● **What the exercise asks**:
Leave out the pictures and repeat everything else in the records exactly.

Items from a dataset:
....
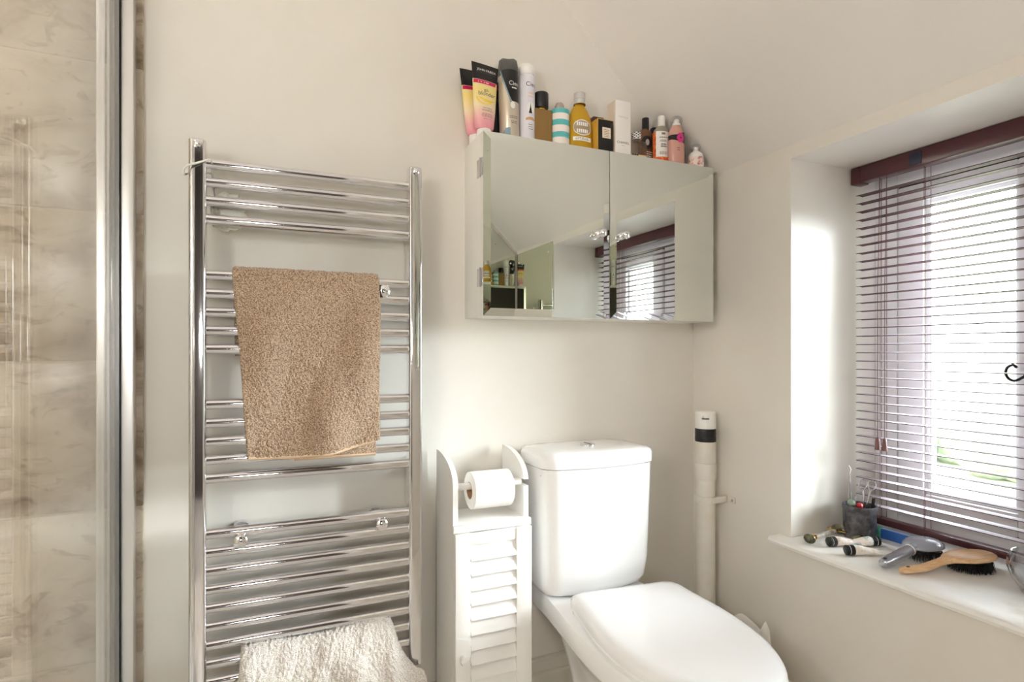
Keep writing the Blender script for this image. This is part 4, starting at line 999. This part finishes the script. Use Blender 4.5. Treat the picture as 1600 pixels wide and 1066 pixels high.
# wooden paddle brush
t = thing('hairbrush', 'pale wooden paddle hairbrush with dark bristles in front of the blind', 'hairbrush', (1.268, .806, ZS), (0, 0, rad(-14)))
part('brush_back', wood, t, lambda b: paddle(b, .125, .235, .038, (.0085, .012, .028, .032), (.003, .0065, .0075, .0075, .007, .006, .003), 0, 0, 0))
part('hang_hole', mat('wood_shadow', (84, 54, 34), .6), t, lambda b: ellipsoid(b, (.020, 0, .0155), .0050, .0032, .0022))
part('cushion', blk, t, lambda b: loft(b, [[(.180+rx*math.cos(2*PI*k/30), ry*math.sin(2*PI*k/30), z) for k in range(30)] for rx, ry, z in ((.032, .024, .019), (.040, .031, .0215), (.042, .033, .0245))]))
b = NB(); bristles(b, .180, .043, .034, .0008, .022, 700, 5); o = obj('bristles', b, brist, t, None); o['kind'] = 'stuff'
# cut glass bowl
cut = clear_glass('cut_glass', (0.95, 0.96, 0.97), 2.2, 1.5, 0.03)
t = thing('glass_bowl', 'cut glass bowl at the right end of the sill', 'bowl', (1.420, .627, ZS))
def bowl(b):
    rings = []
    P = [(.028, 0), (.032, .002), (.034, .010), (.046, .028), (.0525, .048), (.0505, .068), (.046, .080), (.044, .080), (.0465, .066), (.048, .048), (.042, .030), (.028, .012), (.006, .010)]
    for i, (r, z) in enumerate(P):
        ring = []
        for k in range(64):
            f = 1+(.028*math.cos(k*2*PI/64*16) if 1 < i < 6 else 0); ring.append((r*f*math.cos(2*PI*k/64), r*f*math.sin(2*PI*k/64), z))
        rings.append(ring)
    loft(b, rings)
part('bowl_body', cut, t, bowl)

# ================================================================== MIRROR SHEETS BEHIND THE CAMERA (seen in the cabinet doors)
def msheet(name, label, poly, axis, a, b_, screws):
    o = thing(name, label, 'mirror', (0, 0, 0))
    b = NB(); prism(b, poly, axis, a, b_); sh = obj('mirror_sheet', b, oldmirror, o, None)
    for s_ in screws: part('screw', chrome, sh, lambda b: ellipsoid(b, s_, .005, .005, .005, u=14, v=8))
    return o
zc = lambda x: slope_z(x)-.02
msheet('wall_mirror', 'frameless mirror sheet cut to the sloping ceiling opposite the cabinet', [(.62, .95), (XR-.012, .95), (XR-.012, zc(XR)), (.62, zc(.62))], 'y', YF+.0005, YF+.005, [(.66, YF+.006, 1.0), (.66, YF+.006, 2.05), (1.225, YF+.006, 1.0), (1.225, YF+.006, 1.50), (1.14, YF+.006, 1.60)])
msheet('wall_mirror', 'frameless mirror sheet with dome screws beside the window recess', [(YF+.012, .95), (RY0-.008, .95), (RY0-.008, 1.548), (YF+.012, 1.548)], 'x', XR-.005, XR-.0005, [(XR-.006, YF+.04, 1.50), (XR-.006, RY0-.045, 1.505), (XR-.006, YF+.04, 1.0), (XR-.006, RY0-.045, 1.0), (XR-.006, .02, 1.25)])

# ================================================================== ADDED FILL LAMPS, OUT OF VIEW
def globe(loc, label, strength, drop):
    lamp = thing('fill_lamp', label, 'lamp', loc)
    part('ceiling_rose', whitep, lamp, lambda b: lathe(b, [(.045, -.025), (.05, -.02), (.05, 0)], 32))
    part('cable', whitep, lamp, lambda b: tube(b, [(0, 0, -.024), (0, 0, -drop+.11)], .004, 8))
    dm = bpy.data.materials.new('fill_globe'); dm.use_nodes = True
    e_ = dm.node_tree.nodes['Principled BSDF']; e_.inputs['Emission Color'].default_value = (1, .965, .92, 1); e_.inputs['Emission Strength'].default_value = strength
    part('globe', dm, lamp, lambda b: ellipsoid(b, (0, 0, -drop), .11, .11, .11, u=28, v=18))
globe((-.72, .0, ZF), 'added round fill lamp hanging out of view in the bathroom', ROOM_FILL_W, .95)  # invented to lift the sloping ceiling and window wall
globe((-.02, -1.1, ZF), 'added round fill lamp hanging out of view on the landing', HALL_FILL_W, 1.25)  # invented frontal fill through the doorway
dl = thing('shower_fill', 'added round fill light out of view in the shower ceiling', 'lamp', (-.68, 1.0, ZF))  # invented to brighten the shower tiles
part('bezel', chrome, dl, lambda b: lathe(b, [(.062, 0), (.075, -.001), (.078, -.006), (.062, -.008)], 32, cap0=False, cap1=False))
dm2 = bpy.data.materials.new('shower_fill_lens'); dm2.use_nodes = True
e2 = dm2.node_tree.nodes['Principled BSDF']; e2.inputs['Emission Color'].default_value = (1, .98, .95, 1); e2.inputs['Emission Strength'].default_value = SHOWER_FILL_W
part('lens', dm2, dl, lambda b: lathe(b, [(.0, -.005), (.061, -.005), (.061, -.001), (.0, -.001)], 32, cap0=False, cap1=False))

# ================================================================== OUTSIDE
bm = NB(); bmesh.ops.create_grid(bm, x_segments=2, y_segments=2, size=150, matrix=Matrix.Translation((152, 0, -2.6))); o = obj('lawn', bm, grassm, None, None); o['kind'] = 'structure'; tag(o, 'sunlit lawn outside the window', 'lawn')
r_ = random.Random(5)
hd = NB()
for k in range(46):
    y = -18+k*.9+r_.uniform(-.3, .3); ellipsoid(hd, (19+r_.uniform(-.8, .8)+.12*y, y, -1.9), 1.0, .9, r_.uniform(.75, 1.15), u=12, v=8)
for v in hd.verts: v.co += Vector((r_.uniform(-.1, .1), r_.uniform(-.1, .1), r_.uniform(-.1, .1)))
o = obj('hedge', hd, hedgem, None, 60); tag(o, 'green hedge at the far side of the lawn', 'hedge')
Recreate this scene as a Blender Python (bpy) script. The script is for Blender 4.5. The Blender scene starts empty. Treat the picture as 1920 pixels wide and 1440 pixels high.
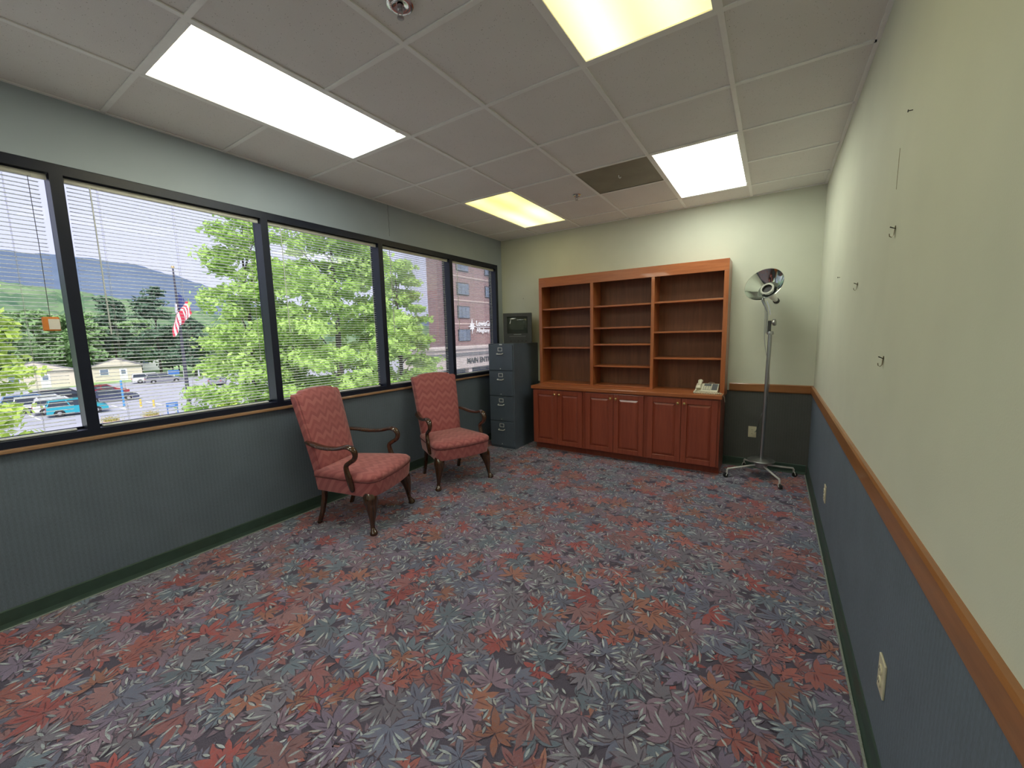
....
● **Solution to this problem**:
Keep writing the Blender script for this image. This is part 4, starting at line 999. This part finishes the script. Use Blender 4.5. Treat the picture as 1600 pixels wide and 1066 pixels high.
# wooden paddle brush
t = thing('hairbrush', 'pale wooden paddle hairbrush with dark bristles in front of the blind', 'hairbrush', (1.268, .806, ZS), (0, 0, rad(-14)))
part('brush_back', wood, t, lambda b: paddle(b, .125, .235, .038, (.0085, .012, .028, .032), (.003, .0065, .0075, .0075, .007, .006, .003), 0, 0, 0))
part('hang_hole', mat('wood_shadow', (84, 54, 34), .6), t, lambda b: ellipsoid(b, (.020, 0, .0155), .0050, .0032, .0022))
part('cushion', blk, t, lambda b: loft(b, [[(.180+rx*math.cos(2*PI*k/30), ry*math.sin(2*PI*k/30), z) for k in range(30)] for rx, ry, z in ((.032, .024, .019), (.040, .031, .0215), (.042, .033, .0245))]))
b = NB(); bristles(b, .180, .043, .034, .0008, .022, 700, 5); o = obj('bristles', b, brist, t, None); o['kind'] = 'stuff'
# cut glass bowl
cut = clear_glass('cut_glass', (0.95, 0.96, 0.97), 2.2, 1.5, 0.03)
t = thing('glass_bowl', 'cut glass bowl at the right end of the sill', 'bowl', (1.420, .627, ZS))
def bowl(b):
    rings = []
    P = [(.028, 0), (.032, .002), (.034, .010), (.046, .028), (.0525, .048), (.0505, .068), (.046, .080), (.044, .080), (.0465, .066), (.048, .048), (.042, .030), (.028, .012), (.006, .010)]
    for i, (r, z) in enumerate(P):
        ring = []
        for k in range(64):
            f = 1+(.028*math.cos(k*2*PI/64*16) if 1 < i < 6 else 0); ring.append((r*f*math.cos(2*PI*k/64), r*f*math.sin(2*PI*k/64), z))
        rings.append(ring)
    loft(b, rings)
part('bowl_body', cut, t, bowl)

# ================================================================== MIRROR SHEETS BEHIND THE CAMERA (seen in the cabinet doors)
def msheet(name, label, poly, axis, a, b_, screws):
    o = thing(name, label, 'mirror', (0, 0, 0))
    b = NB(); prism(b, poly, axis, a, b_); sh = obj('mirror_sheet', b, oldmirror, o, None)
    for s_ in screws: part('screw', chrome, sh, lambda b: ellipsoid(b, s_, .005, .005, .005, u=14, v=8))
    return o
zc = lambda x: slope_z(x)-.02
msheet('wall_mirror', 'frameless mirror sheet cut to the sloping ceiling opposite the cabinet', [(.62, .95), (XR-.012, .95), (XR-.012, zc(XR)), (.62, zc(.62))], 'y', YF+.0005, YF+.005, [(.66, YF+.006, 1.0), (.66, YF+.006, 2.05), (1.225, YF+.006, 1.0), (1.225, YF+.006, 1.50), (1.14, YF+.006, 1.60)])
msheet('wall_mirror', 'frameless mirror sheet with dome screws beside the window recess', [(YF+.012, .95), (RY0-.008, .95), (RY0-.008, 1.548), (YF+.012, 1.548)], 'x', XR-.005, XR-.0005, [(XR-.006, YF+.04, 1.50), (XR-.006, RY0-.045, 1.505), (XR-.006, YF+.04, 1.0), (XR-.006, RY0-.045, 1.0), (XR-.006, .02, 1.25)])

# ================================================================== ADDED FILL LAMPS, OUT OF VIEW
def globe(loc, label, strength, drop):
    lamp = thing('fill_lamp', label, 'lamp', loc)
    part('ceiling_rose', whitep, lamp, lambda b: lathe(b, [(.045, -.025), (.05, -.02), (.05, 0)], 32))
    part('cable', whitep, lamp, lambda b: tube(b, [(0, 0, -.024), (0, 0, -drop+.11)], .004, 8))
    dm = bpy.data.materials.new('fill_globe'); dm.use_nodes = True
    e_ = dm.node_tree.nodes['Principled BSDF']; e_.inputs['Emission Color'].default_value = (1, .965, .92, 1); e_.inputs['Emission Strength'].default_value = strength
    part('globe', dm, lamp, lambda b: ellipsoid(b, (0, 0, -drop), .11, .11, .11, u=28, v=18))
globe((-.72, .0, ZF), 'added round fill lamp hanging out of view in the bathroom', ROOM_FILL_W, .95)  # invented to lift the sloping ceiling and window wall
globe((-.02, -1.1, ZF), 'added round fill lamp hanging out of view on the landing', HALL_FILL_W, 1.25)  # invented frontal fill through the doorway
dl = thing('shower_fill', 'added round fill light out of view in the shower ceiling', 'lamp', (-.68, 1.0, ZF))  # invented to brighten the shower tiles
part('bezel', chrome, dl, lambda b: lathe(b, [(.062, 0), (.075, -.001), (.078, -.006), (.062, -.008)], 32, cap0=False, cap1=False))
dm2 = bpy.data.materials.new('shower_fill_lens'); dm2.use_nodes = True
e2 = dm2.node_tree.nodes['Principled BSDF']; e2.inputs['Emission Color'].default_value = (1, .98, .95, 1); e2.inputs['Emission Strength'].default_value = SHOWER_FILL_W
part('lens', dm2, dl, lambda b: lathe(b, [(.0, -.005), (.061, -.005), (.061, -.001), (.0, -.001)], 32, cap0=False, cap1=False))

# ================================================================== OUTSIDE
bm = NB(); bmesh.ops.create_grid(bm, x_segments=2, y_segments=2, size=150, matrix=Matrix.Translation((152, 0, -2.6))); o = obj('lawn', bm, grassm, None, None); o['kind'] = 'structure'; tag(o, 'sunlit lawn outside the window', 'lawn')
r_ = random.Random(5)
hd = NB()
for k in range(46):
    y = -18+k*.9+r_.uniform(-.3, .3); ellipsoid(hd, (19+r_.uniform(-.8, .8)+.12*y, y, -1.9), 1.0, .9, r_.uniform(.75, 1.15), u=12, v=8)
for v in hd.verts: v.co += Vector((r_.uniform(-.1, .1), r_.uniform(-.1, .1), r_.uniform(-.1, .1)))
o = obj('hedge', hd, hedgem, None, 60); tag(o, 'green hedge at the far side of the lawn', 'hedge')
Recreate this scene as a Blender Python (bpy) script. The script is for Blender 4.5. The Blender scene starts empty. Treat the picture as 1920 pixels wide and 1440 pixels high.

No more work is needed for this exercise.